Thai group buys $ 9.4 billion Ping An stake from HSBC

Tuesday, 11 December 2012 00:00 -     - {{hitsCtrl.values.hits}}

Reuters: A conglomerate controlled by Thailand’s richest man last week bought a minority stake in China’s Ping An Insurance for $ 9.38 billion from global bank HSBC, a bold move that ranks as Asia’s second-largest deal this year.



Dhanin Chearavanont’s Charoen Pokphand Group (CP Group) bought the 15.6 per cent stake in a deal that marks a departure from its core food businesses, such as poultry and animal feed, but appears to strengthen the 73-year-old’s ties to Beijing.

HSBC, which announced the transaction under its recovery plan to sell non-core assets, said CP Group’s purchase was being partly financed by state-run China Development Bank. Dhanin – worth $ 9 billion according to Forbes magazine – already has major business interests in China ranging from agriculture to retail to auto manufacturing.
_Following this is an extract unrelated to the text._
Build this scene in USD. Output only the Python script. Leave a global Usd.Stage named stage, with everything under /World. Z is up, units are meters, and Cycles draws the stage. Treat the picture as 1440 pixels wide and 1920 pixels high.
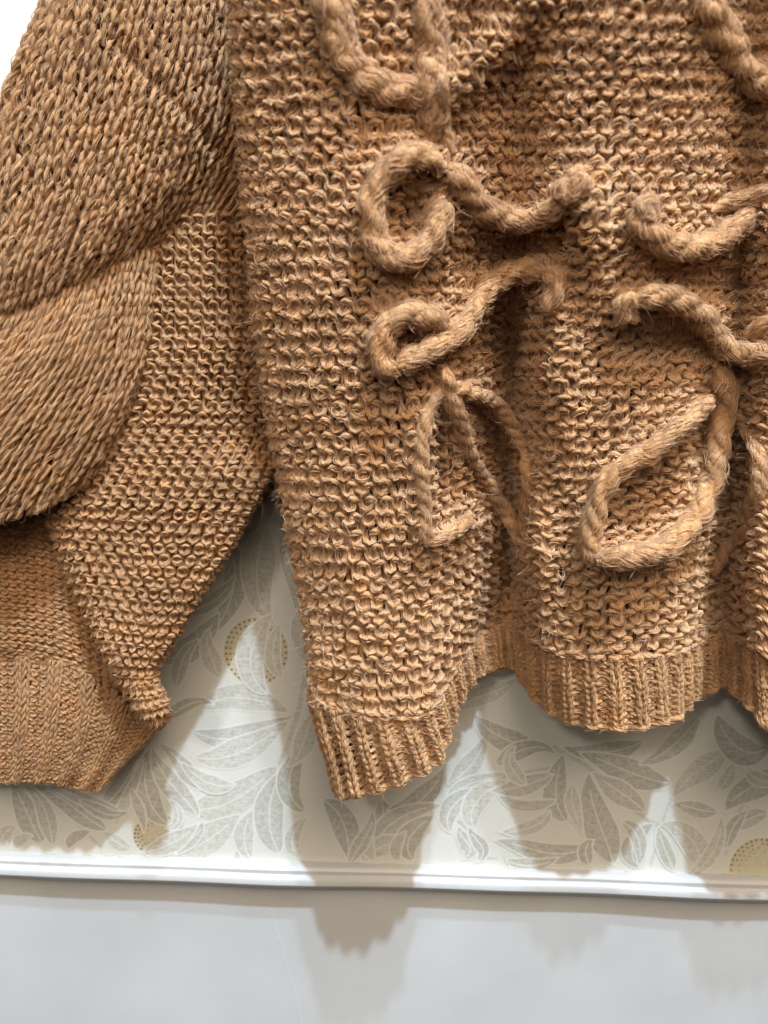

“This is phenomenal for HSBC shareholders because the bank is now sitting on at least $ 8 billion in profit,” said Jim Antos, an analyst at Mizuho Securities in Hong Kong. “I’m not sure what CP Group would do with the stake though. I was joking earlier that every Ping An shareholder will now get a bucket of fried chicken for their insurance policy.” HSBC said it will make a post-tax gain of $ 2.6 billion on the deal.

CP Group has a long history in China: it was the first multinational to invest in China’s agri-business in 1979 and, under Beijing’s latest five-year plan, it was tasked with helping to modernise China’s farm sector. It also operates Lotus supermarkets in Shanghai, according to the company’s website.

Also on Wednesday, China’s biggest carmaker, SAIC Motor Corp, said it would start making cars in Thailand with CP Group. CP Group has only limited experience in insurance, though. In May this year, it sold out of a Thai joint venture with German insurer Allianz for about $ 9.8 million.

CP Group could not be reached for comment on Wednesday, a public holiday in Thailand to mark the Thai king’s birthday.

The Ping An deal is Asia’s second-biggest acquisition so far this year, behind Chinese oil company CNOOC’s planned $ 15.1 billion purchase of Canada’s Nexen. Founded in 1988 as China’s first joint-stock insurer, Ping An has grown into one of the world’s largest, with 74 million clients, more than 175,000 employees, and about 500,000 agents.

HSBC’s global strategy is to divest holdings to improve its profitability, exiting the decade-old Ping An investment as it looks to sell non-core assets.

“The investment in a Chinese insurer branching into pan-financial services has looked at odds with management’s focus ever since the new strategy was launched in 2011,” said Chirantan Barua, analyst at Bernstein Research in London.

The bank earned $ 946 million from its Ping An stake last year, but analysts said the capital boost was more important and should underpin dividend prospects and offer greater flexibility at a time when UK regulators are taking a hard line on capital. The sale will add 0.5 percentage points to HSBC’s core Tier 1 capital ratio, which was 11.7 per cent at the end of September.

Ahead of the Ping An sale, HSBC had already sold about $ 6.7 billion worth of assets, according to Thomson Reuters data, including its non-life insurance operations and retail banking branches in places such as Thailand and the United States.

Thailand’s outbound acquisitions have soared this year, fuelled by a hot local stock market – up nearly 30 per cent year to date – and cash rich Thai tycoons. Thai M&A deals have hit a record $ 18.7 billion so far this year, more than 2010 and 2011 combined, Thomson Reuters data shows.

HSBC sold its stake for HK$ 59 per Ping An share, for a total of HK$ 72.74 billion ($ 9.4 billion).